*** PROVIDED MATERIAL

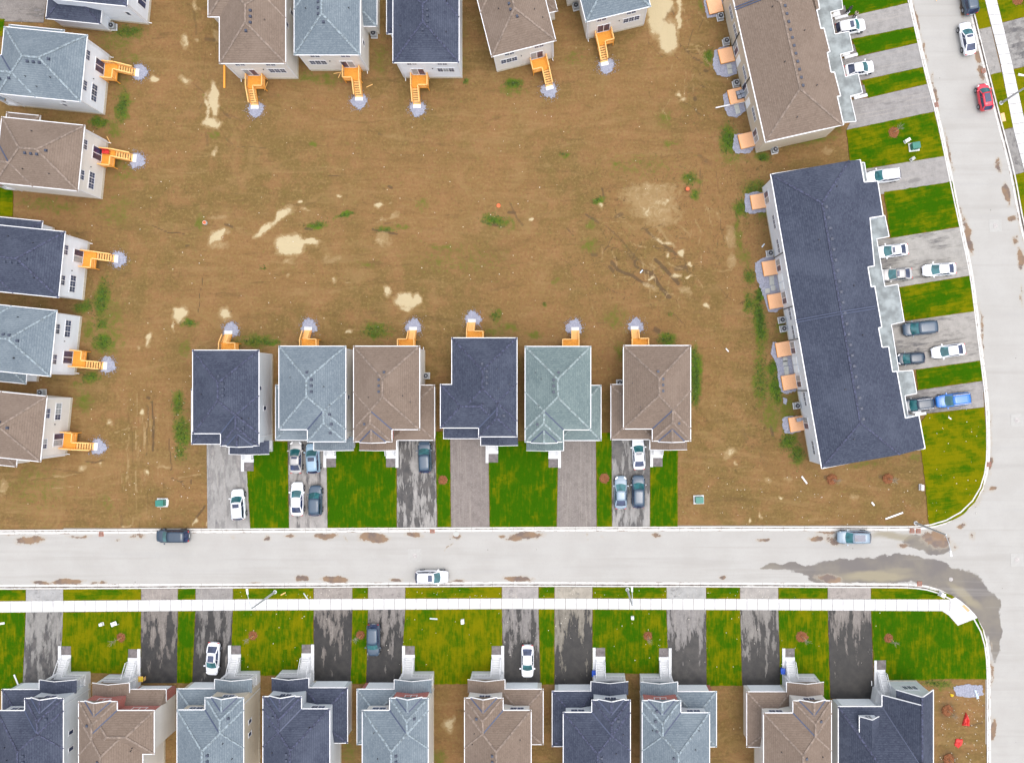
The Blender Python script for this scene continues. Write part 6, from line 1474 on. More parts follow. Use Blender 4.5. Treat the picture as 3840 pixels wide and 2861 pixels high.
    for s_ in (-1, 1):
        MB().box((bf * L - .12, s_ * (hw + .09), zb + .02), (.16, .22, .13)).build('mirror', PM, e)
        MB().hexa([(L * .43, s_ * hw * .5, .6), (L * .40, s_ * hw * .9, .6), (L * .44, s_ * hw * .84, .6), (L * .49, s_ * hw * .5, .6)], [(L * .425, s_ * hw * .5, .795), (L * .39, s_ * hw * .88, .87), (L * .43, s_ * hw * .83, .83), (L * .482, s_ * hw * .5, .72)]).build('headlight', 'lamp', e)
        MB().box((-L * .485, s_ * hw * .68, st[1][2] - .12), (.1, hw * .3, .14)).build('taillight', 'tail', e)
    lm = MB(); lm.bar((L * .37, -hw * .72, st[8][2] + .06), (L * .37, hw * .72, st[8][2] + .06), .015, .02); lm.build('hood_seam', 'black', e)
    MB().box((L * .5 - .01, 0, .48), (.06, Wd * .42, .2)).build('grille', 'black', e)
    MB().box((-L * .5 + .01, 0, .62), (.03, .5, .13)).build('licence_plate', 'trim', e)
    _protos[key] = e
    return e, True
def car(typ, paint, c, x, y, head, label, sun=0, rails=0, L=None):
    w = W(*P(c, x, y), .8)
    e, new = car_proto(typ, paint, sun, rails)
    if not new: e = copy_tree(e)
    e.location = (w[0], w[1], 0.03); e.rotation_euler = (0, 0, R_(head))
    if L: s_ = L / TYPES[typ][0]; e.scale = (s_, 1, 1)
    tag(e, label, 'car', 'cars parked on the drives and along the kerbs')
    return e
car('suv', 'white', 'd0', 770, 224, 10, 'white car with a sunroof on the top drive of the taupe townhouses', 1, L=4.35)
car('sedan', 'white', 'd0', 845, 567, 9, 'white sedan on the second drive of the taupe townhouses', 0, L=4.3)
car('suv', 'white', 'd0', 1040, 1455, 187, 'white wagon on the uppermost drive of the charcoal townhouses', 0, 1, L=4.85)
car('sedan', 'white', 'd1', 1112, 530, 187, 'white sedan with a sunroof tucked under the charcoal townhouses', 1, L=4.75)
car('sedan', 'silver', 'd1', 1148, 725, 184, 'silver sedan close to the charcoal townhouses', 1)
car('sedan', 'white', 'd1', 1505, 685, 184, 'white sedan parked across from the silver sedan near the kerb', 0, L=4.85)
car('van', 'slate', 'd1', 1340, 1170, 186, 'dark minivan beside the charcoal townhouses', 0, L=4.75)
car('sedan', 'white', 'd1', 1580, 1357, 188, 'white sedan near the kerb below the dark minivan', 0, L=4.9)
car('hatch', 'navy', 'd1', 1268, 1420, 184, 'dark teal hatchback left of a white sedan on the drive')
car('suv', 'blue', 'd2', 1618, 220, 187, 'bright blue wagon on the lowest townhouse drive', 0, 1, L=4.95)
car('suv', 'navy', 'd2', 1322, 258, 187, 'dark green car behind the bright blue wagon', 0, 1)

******

### WORK TO DO
Leave out the pictures and restate everything else word for word.

### RESULT OF THE EXERCISE
The Blender Python script for this scene continues. Write part 6, from line 1474 on. More parts follow. Use Blender 4.5. Treat the picture as 3840 pixels wide and 2861 pixels high.
    for s_ in (-1, 1):
        MB().box((bf * L - .12, s_ * (hw + .09), zb + .02), (.16, .22, .13)).build('mirror', PM, e)
        MB().hexa([(L * .43, s_ * hw * .5, .6), (L * .40, s_ * hw * .9, .6), (L * .44, s_ * hw * .84, .6), (L * .49, s_ * hw * .5, .6)], [(L * .425, s_ * hw * .5, .795), (L * .39, s_ * hw * .88, .87), (L * .43, s_ * hw * .83, .83), (L * .482, s_ * hw * .5, .72)]).build('headlight', 'lamp', e)
        MB().box((-L * .485, s_ * hw * .68, st[1][2] - .12), (.1, hw * .3, .14)).build('taillight', 'tail', e)
    lm = MB(); lm.bar((L * .37, -hw * .72, st[8][2] + .06), (L * .37, hw * .72, st[8][2] + .06), .015, .02); lm.build('hood_seam', 'black', e)
    MB().box((L * .5 - .01, 0, .48), (.06, Wd * .42, .2)).build('grille', 'black', e)
    MB().box((-L * .5 + .01, 0, .62), (.03, .5, .13)).build('licence_plate', 'trim', e)
    _protos[key] = e
    return e, True
def car(typ, paint, c, x, y, head, label, sun=0, rails=0, L=None):
    w = W(*P(c, x, y), .8)
    e, new = car_proto(typ, paint, sun, rails)
    if not new: e = copy_tree(e)
    e.location = (w[0], w[1], 0.03); e.rotation_euler = (0, 0, R_(head))
    if L: s_ = L / TYPES[typ][0]; e.scale = (s_, 1, 1)
    tag(e, label, 'car', 'cars parked on the drives and along the kerbs')
    return e
car('suv', 'white', 'd0', 770, 224, 10, 'white car with a sunroof on the top drive of the taupe townhouses', 1, L=4.35)
car('sedan', 'white', 'd0', 845, 567, 9, 'white sedan on the second drive of the taupe townhouses', 0, L=4.3)
car('suv', 'white', 'd0', 1040, 1455, 187, 'white wagon on the uppermost drive of the charcoal townhouses', 0, 1, L=4.85)
car('sedan', 'white', 'd1', 1112, 530, 187, 'white sedan with a sunroof tucked under the charcoal townhouses', 1, L=4.75)
car('sedan', 'silver', 'd1', 1148, 725, 184, 'silver sedan close to the charcoal townhouses', 1)
car('sedan', 'white', 'd1', 1505, 685, 184, 'white sedan parked across from the silver sedan near the kerb', 0, L=4.85)
car('van', 'slate', 'd1', 1340, 1170, 186, 'dark minivan beside the charcoal townhouses', 0, L=4.75)
car('sedan', 'white', 'd1', 1580, 1357, 188, 'white sedan near the kerb below the dark minivan', 0, L=4.9)
car('hatch', 'navy', 'd1', 1268, 1420, 184, 'dark teal hatchback left of a white sedan on the drive')
car('suv', 'blue', 'd2', 1618, 220, 187, 'bright blue wagon on the lowest townhouse drive', 0, 1, L=4.95)
car('suv', 'navy', 'd2', 1322, 258, 187, 'dark green car behind the bright blue wagon', 0, 1)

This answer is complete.